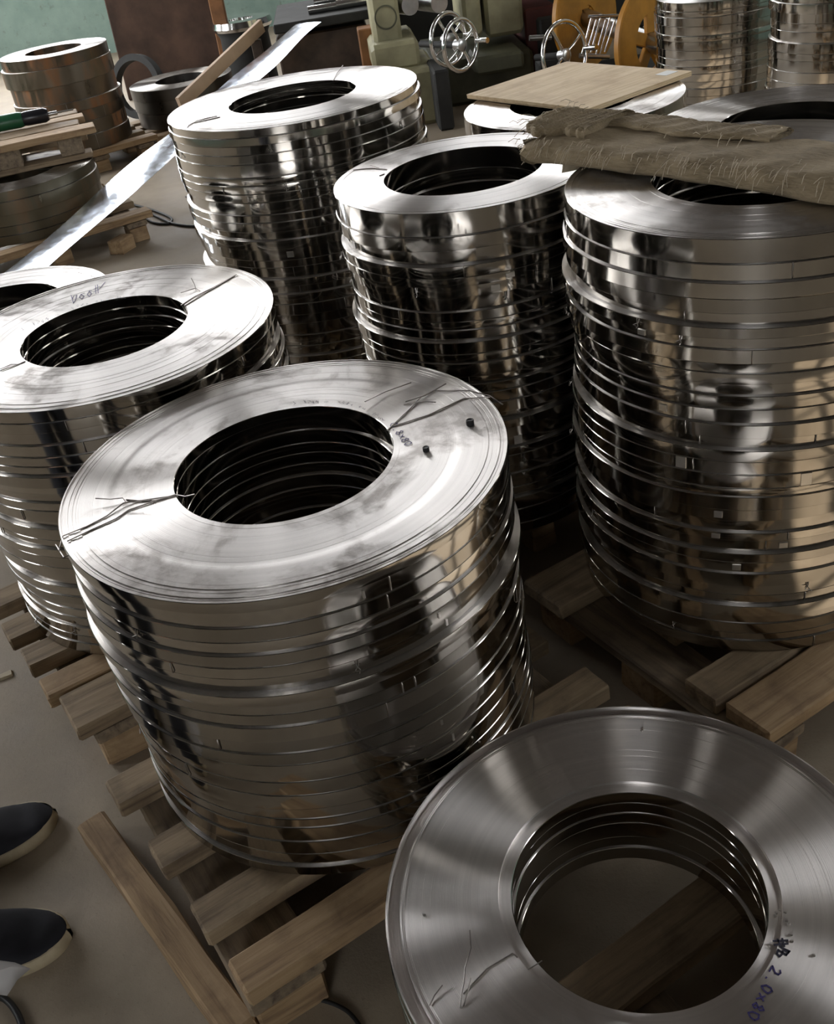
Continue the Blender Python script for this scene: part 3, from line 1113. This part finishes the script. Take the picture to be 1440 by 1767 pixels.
def shoe(toe, d, L=.27, W=.104):
    d = Vector((d[0], d[1], 0)).normalized()
    mt = Matrix.Translation(Vector((toe[0], toe[1], 0)) - Vector((-.92, 1.08, 0)) - d * L) @ Matrix.Rotation(math.atan2(d.y, d.x), 4, 'Z')

    def outline(s):
        # half width along the length s: 0 heel, 1 toe
        e = math.sqrt(max(0, 1 - ((s - .66) / .34) ** 2)) if s > .66 else 1
        return W / 2 * (.80 + .22 * sin(pi * min(s / .66, 1) * .5)) * min(1, (max(s, 0) / .07) ** .5) * e
    NS, NR = 26, 14
    up, so = MB(), MB()
    vs, fs = [], []
    for i in range(NS + 1):
        s = i / NS
        s = .5 - .5 * cos(pi * s)
        w_ = max(outline(s), .002) * .97
        top = .030 + .055 * max(0, 1 - s / .62) ** .7 if s < .62 else .030 + .0
        top = .082 - .050 * min(1, max(0, (s - .28) / .55)) if s < .9 else .032 - .012 * (s - .9) / .1
        for j in range(NR + 1):
            a = pi * j / NR
            vs.append((s * L, w_ * cos(a), .018 + (top - .018) * (sin(a) ** .6) if 0 < j < NR else .018))
    for i in range(NS):
        for j in range(NR):
            a = i * (NR + 1) + j
            fs.append((a, a + 1, a + NR + 2, a + NR + 1))
    up.add([mt @ Vector(v) for v in vs], fs)
    vs, fs = [], []
    prof = [(0, .0), (1.0, .0), (1.06, .006), (1.06, .018), (1.0, .023), (.9, .024)]
    for i in range(NS + 1):
        s = .5 - .5 * cos(pi * i / NS)
        w_ = max(outline(s), .001)
        for sg in (1, -1):
            for (k, z) in prof:
                vs.append((s * L + (.004 if i == NS else -.004 if i == 0 else 0) * (k > 1), sg * (w_ * min(k, 1) + (k - 1) * .05 * (k > 1)), z))
    m_ = len(prof) * 2
    for i in range(NS):
        for sg in (0, 1):
            for j in range(len(prof) - 1):
                a = i * m_ + sg * len(prof) + j
                fs.append((a, a + 1, a + m_ + 1, a + m_) if sg else (a, a + m_, a + m_ + 1, a + 1))
    so.add([mt @ Vector(v) for v in vs], fs)
    u_ = up.obj('shoe', 'shoe', per, smooth=50)
    so.obj('sole', 'sole', u_, smooth=40)
    return Vector((toe[0], toe[1], 0)) - d * (L - .06)


h1 = shoe((-.695, 1.222), (.92, .36))
h2 = shoe((-.622, .978), (1, .02))


def skin_fig(name, verts, edges, radii, mat, sub=2):
    me = bpy.data.meshes.new(name)
    me.from_pydata([Vector(v) - Vector((-.92, 1.08, 0)) for v in verts], edges, [])
    o = link(name, me, per)
    m = o.modifiers.new('skin', 'SKIN')
    m.use_smooth_shade = True
    for i, r in enumerate(radii):
        me.skin_vertices[0].data[i].radius = (r, r) if not isinstance(r, tuple) else r
    me.skin_vertices[0].data[0].use_root = True
    s_ = o.modifiers.new('sub', 'SUBSURF')
    s_.levels = s_.render_levels = sub
    me.materials.append(MAT[mat])
    return o


hipx, hipy = -.90, 1.08
skin_fig('trousers', [(hipx, hipy, .93), (hipx, hipy + .09, .88), (h1.x + .03, h1.y - .02, .50), (h1.x, h1.y, .10), (hipx, hipy - .09, .88), (h2.x + .03, h2.y + .02, .50), (h2.x, h2.y, .10), (hipx, hipy, 1.04)],
         [(0, 1), (1, 2), (2, 3), (0, 4), (4, 5), (5, 6), (0, 7)], [(.13, .16), .095, .068, .058, .095, .068, .058, .14], 'trouser')
skin_fig('jacket', [(hipx, hipy, .98), (hipx, hipy, 1.2), (hipx + .01, hipy, 1.40), (hipx + .01, hipy, 1.47), (hipx, hipy + .19, 1.40), (hipx - .02, hipy + .25, 1.15), (hipx + .06, hipy + .24, .93),
                    (hipx, hipy - .19, 1.40), (hipx - .02, hipy - .25, 1.15), (hipx + .06, hipy - .24, .93)],
         [(0, 1), (1, 2), (2, 3), (2, 4), (4, 5), (5, 6), (2, 7), (7, 8), (8, 9)], [(.13, .16), (.13, .17), (.11, .16), .06, .07, .052, .042, .07, .052, .042], 'jacket')
hd = MB()
vs, fs = [], []
for i in range(17):
    th = pi * i / 16
    for j in range(24):
        ph = 2 * pi * j / 24
        x, y, z = sin(th) * cos(ph), sin(th) * sin(ph), cos(th)
        r = Vector((x * .098, y * .078, z * .118))
        if x > .75 and abs(y) < .25:
            r.x += .020 * max(0, 1 - abs(z + .12) / .3) * (1 - abs(y) / .25)
        if z < -.3:
            r.y *= .85
        vs.append((r.x + .02, r.y, r.z + 1.60))
for i in range(16):
    for j in range(24):
        a, b = i * 24 + j, i * 24 + (j + 1) % 24
        fs.append((a, a + 24, b + 24, b))
hd.add(vs, fs)
hd.tube([(0, 0, 1.42), (.012, 0, 1.53)], .055, 14)
for sg in (1, -1):
    hd.tube([(.02, sg * .076, 1.57), (.015, sg * .088, 1.60), (.02, sg * .078, 1.625)], [.008, .012, .008], 8)
ho = hd.obj('head', 'skin', per, (.02, 0, 0), smooth=60)
hr = MB()
vs2 = []
for (x, y, z) in vs:
    zz = z - 1.6
    vs2.append((.02 + (x - .02) * 1.06 - (.012 if x < .09 else .03), y * 1.07, 1.6 + zz * 1.06 + .004))
hr.add(vs2, [f for f in fs if sum(vs[i][2] for i in f) / 4 > 1.635 or (sum(vs[i][0] for i in f) / 4 < .0 and sum(vs[i][2] for i in f) / 4 > 1.55)])
hr.obj('hair', 'hair', ho, smooth=60)
for sg in (1, -1):
    hm = MB()
    wx, wy, wz = .10, sg * .24, .90
    hm.tube([(wx, wy, wz), (wx + .015, wy, wz - .04), (wx + .025, wy, wz - .085)], [.026, .038, .03], 10)
    for k, ln in enumerate((.06, .075, .07, .055)):
        bx = wx + .003 + k * .016
        hm.tube([(bx, wy, wz - .075), (bx + .008, wy - sg * .006, wz - .075 - ln * .5), (bx + .012, wy - sg * .02, wz - .075 - ln)], [.009, .0085, .0075], 8)
    hm.tube([(wx + .035, wy - sg * .01, wz - .035), (wx + .06, wy - sg * .02, wz - .06), (wx + .065, wy - sg * .025, wz - .09)], [.011, .0095, .008], 8)
    hm.obj('hand', 'skin', per, smooth=60)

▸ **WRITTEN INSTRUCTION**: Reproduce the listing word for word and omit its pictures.

▸ **SOLUTION TO THE EXERCISE**:
Continue the Blender Python script for this scene: part 3, from line 1113. This part finishes the script. Take the picture to be 1440 by 1767 pixels.
def shoe(toe, d, L=.27, W=.104):
    d = Vector((d[0], d[1], 0)).normalized()
    mt = Matrix.Translation(Vector((toe[0], toe[1], 0)) - Vector((-.92, 1.08, 0)) - d * L) @ Matrix.Rotation(math.atan2(d.y, d.x), 4, 'Z')

    def outline(s):
        # half width along the length s: 0 heel, 1 toe
        e = math.sqrt(max(0, 1 - ((s - .66) / .34) ** 2)) if s > .66 else 1
        return W / 2 * (.80 + .22 * sin(pi * min(s / .66, 1) * .5)) * min(1, (max(s, 0) / .07) ** .5) * e
    NS, NR = 26, 14
    up, so = MB(), MB()
    vs, fs = [], []
    for i in range(NS + 1):
        s = i / NS
        s = .5 - .5 * cos(pi * s)
        w_ = max(outline(s), .002) * .97
        top = .030 + .055 * max(0, 1 - s / .62) ** .7 if s < .62 else .030 + .0
        top = .082 - .050 * min(1, max(0, (s - .28) / .55)) if s < .9 else .032 - .012 * (s - .9) / .1
        for j in range(NR + 1):
            a = pi * j / NR
            vs.append((s * L, w_ * cos(a), .018 + (top - .018) * (sin(a) ** .6) if 0 < j < NR else .018))
    for i in range(NS):
        for j in range(NR):
            a = i * (NR + 1) + j
            fs.append((a, a + 1, a + NR + 2, a + NR + 1))
    up.add([mt @ Vector(v) for v in vs], fs)
    vs, fs = [], []
    prof = [(0, .0), (1.0, .0), (1.06, .006), (1.06, .018), (1.0, .023), (.9, .024)]
    for i in range(NS + 1):
        s = .5 - .5 * cos(pi * i / NS)
        w_ = max(outline(s), .001)
        for sg in (1, -1):
            for (k, z) in prof:
                vs.append((s * L + (.004 if i == NS else -.004 if i == 0 else 0) * (k > 1), sg * (w_ * min(k, 1) + (k - 1) * .05 * (k > 1)), z))
    m_ = len(prof) * 2
    for i in range(NS):
        for sg in (0, 1):
            for j in range(len(prof) - 1):
                a = i * m_ + sg * len(prof) + j
                fs.append((a, a + 1, a + m_ + 1, a + m_) if sg else (a, a + m_, a + m_ + 1, a + 1))
    so.add([mt @ Vector(v) for v in vs], fs)
    u_ = up.obj('shoe', 'shoe', per, smooth=50)
    so.obj('sole', 'sole', u_, smooth=40)
    return Vector((toe[0], toe[1], 0)) - d * (L - .06)


h1 = shoe((-.695, 1.222), (.92, .36))
h2 = shoe((-.622, .978), (1, .02))


def skin_fig(name, verts, edges, radii, mat, sub=2):
    me = bpy.data.meshes.new(name)
    me.from_pydata([Vector(v) - Vector((-.92, 1.08, 0)) for v in verts], edges, [])
    o = link(name, me, per)
    m = o.modifiers.new('skin', 'SKIN')
    m.use_smooth_shade = True
    for i, r in enumerate(radii):
        me.skin_vertices[0].data[i].radius = (r, r) if not isinstance(r, tuple) else r
    me.skin_vertices[0].data[0].use_root = True
    s_ = o.modifiers.new('sub', 'SUBSURF')
    s_.levels = s_.render_levels = sub
    me.materials.append(MAT[mat])
    return o


hipx, hipy = -.90, 1.08
skin_fig('trousers', [(hipx, hipy, .93), (hipx, hipy + .09, .88), (h1.x + .03, h1.y - .02, .50), (h1.x, h1.y, .10), (hipx, hipy - .09, .88), (h2.x + .03, h2.y + .02, .50), (h2.x, h2.y, .10), (hipx, hipy, 1.04)],
         [(0, 1), (1, 2), (2, 3), (0, 4), (4, 5), (5, 6), (0, 7)], [(.13, .16), .095, .068, .058, .095, .068, .058, .14], 'trouser')
skin_fig('jacket', [(hipx, hipy, .98), (hipx, hipy, 1.2), (hipx + .01, hipy, 1.40), (hipx + .01, hipy, 1.47), (hipx, hipy + .19, 1.40), (hipx - .02, hipy + .25, 1.15), (hipx + .06, hipy + .24, .93),
                    (hipx, hipy - .19, 1.40), (hipx - .02, hipy - .25, 1.15), (hipx + .06, hipy - .24, .93)],
         [(0, 1), (1, 2), (2, 3), (2, 4), (4, 5), (5, 6), (2, 7), (7, 8), (8, 9)], [(.13, .16), (.13, .17), (.11, .16), .06, .07, .052, .042, .07, .052, .042], 'jacket')
hd = MB()
vs, fs = [], []
for i in range(17):
    th = pi * i / 16
    for j in range(24):
        ph = 2 * pi * j / 24
        x, y, z = sin(th) * cos(ph), sin(th) * sin(ph), cos(th)
        r = Vector((x * .098, y * .078, z * .118))
        if x > .75 and abs(y) < .25:
            r.x += .020 * max(0, 1 - abs(z + .12) / .3) * (1 - abs(y) / .25)
        if z < -.3:
            r.y *= .85
        vs.append((r.x + .02, r.y, r.z + 1.60))
for i in range(16):
    for j in range(24):
        a, b = i * 24 + j, i * 24 + (j + 1) % 24
        fs.append((a, a + 24, b + 24, b))
hd.add(vs, fs)
hd.tube([(0, 0, 1.42), (.012, 0, 1.53)], .055, 14)
for sg in (1, -1):
    hd.tube([(.02, sg * .076, 1.57), (.015, sg * .088, 1.60), (.02, sg * .078, 1.625)], [.008, .012, .008], 8)
ho = hd.obj('head', 'skin', per, (.02, 0, 0), smooth=60)
hr = MB()
vs2 = []
for (x, y, z) in vs:
    zz = z - 1.6
    vs2.append((.02 + (x - .02) * 1.06 - (.012 if x < .09 else .03), y * 1.07, 1.6 + zz * 1.06 + .004))
hr.add(vs2, [f for f in fs if sum(vs[i][2] for i in f) / 4 > 1.635 or (sum(vs[i][0] for i in f) / 4 < .0 and sum(vs[i][2] for i in f) / 4 > 1.55)])
hr.obj('hair', 'hair', ho, smooth=60)
for sg in (1, -1):
    hm = MB()
    wx, wy, wz = .10, sg * .24, .90
    hm.tube([(wx, wy, wz), (wx + .015, wy, wz - .04), (wx + .025, wy, wz - .085)], [.026, .038, .03], 10)
    for k, ln in enumerate((.06, .075, .07, .055)):
        bx = wx + .003 + k * .016
        hm.tube([(bx, wy, wz - .075), (bx + .008, wy - sg * .006, wz - .075 - ln * .5), (bx + .012, wy - sg * .02, wz - .075 - ln)], [.009, .0085, .0075], 8)
    hm.tube([(wx + .035, wy - sg * .01, wz - .035), (wx + .06, wy - sg * .02, wz - .06), (wx + .065, wy - sg * .025, wz - .09)], [.011, .0095, .008], 8)
    hm.obj('hand', 'skin', per, smooth=60)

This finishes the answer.